I can see you saying that about Objective-C, which is, in fact, a strict superset of ANSI C, and I can see you saying that about C++, if you don’t actually know C++, but saying it about C# is just… mind-blowing.
I’ll give you that. I was using preprocessor in a too loose manner. Cfront was indeed a fully fledged compiler. I was being scathing to the history of C++, as I really never liked it (despite having written many thousands of lines of code in it, including quite a bit that forms parts of currently marketed commercial software packages.) But my dislike comes more from what I regard as a vastly too great a reliance on much of the C heritage - such as the cpp and the inherent limitations that created, and many other things that yielded a language in which you could do almost everything equally horridly.

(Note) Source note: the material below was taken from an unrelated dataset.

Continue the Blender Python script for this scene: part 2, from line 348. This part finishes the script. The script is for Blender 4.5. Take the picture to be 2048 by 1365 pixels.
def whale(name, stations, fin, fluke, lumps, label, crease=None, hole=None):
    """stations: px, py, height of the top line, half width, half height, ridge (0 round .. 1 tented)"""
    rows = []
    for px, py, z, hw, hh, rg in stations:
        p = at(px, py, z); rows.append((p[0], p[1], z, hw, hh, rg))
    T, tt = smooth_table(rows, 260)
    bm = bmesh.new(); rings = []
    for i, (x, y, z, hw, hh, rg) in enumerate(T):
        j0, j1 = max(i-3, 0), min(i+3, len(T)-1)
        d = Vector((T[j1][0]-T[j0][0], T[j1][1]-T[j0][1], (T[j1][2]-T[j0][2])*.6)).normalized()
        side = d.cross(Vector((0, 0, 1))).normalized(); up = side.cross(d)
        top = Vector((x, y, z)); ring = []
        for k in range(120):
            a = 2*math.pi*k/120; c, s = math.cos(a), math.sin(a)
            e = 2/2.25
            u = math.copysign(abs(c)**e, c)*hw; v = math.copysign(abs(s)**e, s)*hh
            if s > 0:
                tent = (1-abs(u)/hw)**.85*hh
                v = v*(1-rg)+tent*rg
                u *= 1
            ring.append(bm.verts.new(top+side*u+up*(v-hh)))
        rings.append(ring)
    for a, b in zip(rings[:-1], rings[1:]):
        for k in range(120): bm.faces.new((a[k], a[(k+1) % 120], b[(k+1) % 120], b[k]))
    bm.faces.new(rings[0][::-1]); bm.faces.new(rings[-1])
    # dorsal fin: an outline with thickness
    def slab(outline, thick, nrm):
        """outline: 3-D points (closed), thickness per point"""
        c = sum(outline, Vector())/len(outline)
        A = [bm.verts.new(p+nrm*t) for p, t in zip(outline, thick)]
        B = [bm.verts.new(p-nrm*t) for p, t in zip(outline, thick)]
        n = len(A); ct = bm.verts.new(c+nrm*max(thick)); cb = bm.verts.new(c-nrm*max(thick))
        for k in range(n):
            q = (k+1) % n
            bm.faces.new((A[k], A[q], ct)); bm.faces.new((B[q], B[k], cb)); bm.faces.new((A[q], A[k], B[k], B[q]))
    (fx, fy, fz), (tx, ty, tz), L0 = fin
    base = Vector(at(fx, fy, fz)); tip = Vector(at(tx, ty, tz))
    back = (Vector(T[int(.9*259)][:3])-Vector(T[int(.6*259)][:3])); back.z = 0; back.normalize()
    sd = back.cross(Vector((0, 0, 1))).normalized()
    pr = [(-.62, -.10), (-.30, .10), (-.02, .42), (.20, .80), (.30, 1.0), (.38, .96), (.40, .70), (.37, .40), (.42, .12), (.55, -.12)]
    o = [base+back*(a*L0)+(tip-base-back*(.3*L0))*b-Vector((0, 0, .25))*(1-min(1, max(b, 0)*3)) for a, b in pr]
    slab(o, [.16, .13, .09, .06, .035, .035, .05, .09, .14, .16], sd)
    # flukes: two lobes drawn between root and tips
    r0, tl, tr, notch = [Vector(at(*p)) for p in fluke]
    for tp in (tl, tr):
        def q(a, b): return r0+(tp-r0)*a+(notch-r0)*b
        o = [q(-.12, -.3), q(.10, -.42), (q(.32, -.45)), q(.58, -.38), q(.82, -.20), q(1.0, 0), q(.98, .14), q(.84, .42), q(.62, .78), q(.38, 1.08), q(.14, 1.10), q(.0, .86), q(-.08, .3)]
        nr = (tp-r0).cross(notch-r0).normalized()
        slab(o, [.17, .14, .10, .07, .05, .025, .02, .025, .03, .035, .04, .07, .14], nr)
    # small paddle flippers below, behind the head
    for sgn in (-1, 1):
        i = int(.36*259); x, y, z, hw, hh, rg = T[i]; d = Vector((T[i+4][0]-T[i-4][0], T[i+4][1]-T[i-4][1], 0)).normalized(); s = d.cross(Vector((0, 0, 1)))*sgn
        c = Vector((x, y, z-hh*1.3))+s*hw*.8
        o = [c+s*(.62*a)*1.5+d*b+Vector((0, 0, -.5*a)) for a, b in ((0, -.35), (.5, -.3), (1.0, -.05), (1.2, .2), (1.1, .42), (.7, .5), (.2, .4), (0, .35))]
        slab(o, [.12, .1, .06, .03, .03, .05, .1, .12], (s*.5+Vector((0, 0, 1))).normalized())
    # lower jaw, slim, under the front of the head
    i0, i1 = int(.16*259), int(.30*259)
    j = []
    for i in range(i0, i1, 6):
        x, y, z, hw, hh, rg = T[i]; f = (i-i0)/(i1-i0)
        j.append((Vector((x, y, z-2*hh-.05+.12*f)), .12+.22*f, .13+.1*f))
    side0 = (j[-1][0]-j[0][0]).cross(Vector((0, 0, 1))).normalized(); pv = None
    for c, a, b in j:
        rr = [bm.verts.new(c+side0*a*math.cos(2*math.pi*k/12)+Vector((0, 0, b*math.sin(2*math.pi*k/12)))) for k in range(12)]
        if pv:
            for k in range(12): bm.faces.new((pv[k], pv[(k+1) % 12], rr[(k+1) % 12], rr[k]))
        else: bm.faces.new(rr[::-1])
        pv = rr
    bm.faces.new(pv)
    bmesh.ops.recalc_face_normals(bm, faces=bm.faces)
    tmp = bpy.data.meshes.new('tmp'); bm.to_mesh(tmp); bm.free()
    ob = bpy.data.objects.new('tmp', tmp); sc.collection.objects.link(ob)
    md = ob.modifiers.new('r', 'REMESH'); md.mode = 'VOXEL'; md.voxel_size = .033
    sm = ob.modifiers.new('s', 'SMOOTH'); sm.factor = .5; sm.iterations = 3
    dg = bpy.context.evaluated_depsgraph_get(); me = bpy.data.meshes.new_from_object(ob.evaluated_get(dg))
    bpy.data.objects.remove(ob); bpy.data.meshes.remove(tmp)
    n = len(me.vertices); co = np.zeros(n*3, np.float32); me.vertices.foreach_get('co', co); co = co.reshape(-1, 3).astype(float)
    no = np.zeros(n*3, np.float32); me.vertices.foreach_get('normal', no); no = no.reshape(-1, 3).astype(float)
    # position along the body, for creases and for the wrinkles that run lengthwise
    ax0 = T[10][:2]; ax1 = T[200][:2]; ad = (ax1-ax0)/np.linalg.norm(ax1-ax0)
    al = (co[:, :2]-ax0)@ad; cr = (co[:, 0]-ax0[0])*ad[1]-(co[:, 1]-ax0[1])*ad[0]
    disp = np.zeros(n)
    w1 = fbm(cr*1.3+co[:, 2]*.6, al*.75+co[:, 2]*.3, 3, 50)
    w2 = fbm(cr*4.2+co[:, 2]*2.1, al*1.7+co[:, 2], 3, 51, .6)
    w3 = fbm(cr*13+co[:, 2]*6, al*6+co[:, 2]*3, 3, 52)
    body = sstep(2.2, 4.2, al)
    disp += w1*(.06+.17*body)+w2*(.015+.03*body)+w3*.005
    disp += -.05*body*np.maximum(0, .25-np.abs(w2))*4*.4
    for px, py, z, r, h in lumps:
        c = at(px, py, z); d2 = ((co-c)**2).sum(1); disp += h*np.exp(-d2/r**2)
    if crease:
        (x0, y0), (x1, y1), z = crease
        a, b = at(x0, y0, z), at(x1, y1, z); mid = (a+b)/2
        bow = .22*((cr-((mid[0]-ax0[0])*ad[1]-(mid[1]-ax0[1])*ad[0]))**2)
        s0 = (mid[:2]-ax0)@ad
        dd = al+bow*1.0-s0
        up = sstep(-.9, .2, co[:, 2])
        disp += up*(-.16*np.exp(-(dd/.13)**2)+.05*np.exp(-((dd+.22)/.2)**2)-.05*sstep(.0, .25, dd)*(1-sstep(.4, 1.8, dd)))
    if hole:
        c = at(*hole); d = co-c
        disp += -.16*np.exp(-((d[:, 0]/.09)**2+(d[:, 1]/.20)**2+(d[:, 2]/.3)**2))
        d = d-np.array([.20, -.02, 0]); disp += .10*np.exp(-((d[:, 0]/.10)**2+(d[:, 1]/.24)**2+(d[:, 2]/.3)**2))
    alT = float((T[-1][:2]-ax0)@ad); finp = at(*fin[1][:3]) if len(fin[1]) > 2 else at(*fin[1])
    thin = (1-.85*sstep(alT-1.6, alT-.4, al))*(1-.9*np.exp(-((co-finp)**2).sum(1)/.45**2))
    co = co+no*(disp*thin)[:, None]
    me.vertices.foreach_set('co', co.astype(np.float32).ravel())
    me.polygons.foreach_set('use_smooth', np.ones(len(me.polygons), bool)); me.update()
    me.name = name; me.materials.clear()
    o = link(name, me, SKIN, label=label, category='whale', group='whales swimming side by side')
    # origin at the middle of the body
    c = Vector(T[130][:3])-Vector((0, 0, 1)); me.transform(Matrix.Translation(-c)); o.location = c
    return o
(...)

I did mention f2c and Cython the same breath, and they are also fully fledged compilers.
C is not a subset of C++. There are constructs in C which are invalid C++, and constructs in C which are bad C++.
Good C++ means using C++ constructs. Not all of them, but more than you can use in C.
Think of it like a job interview question: If I ask you if you know C++, and you say “yes”, based on a knowledge of C, I’m not going to be happy when I hand you some C++ code with templates and iostream functionality and you ask me why I’m trying to bit-shift using “Hello, world!” as a count.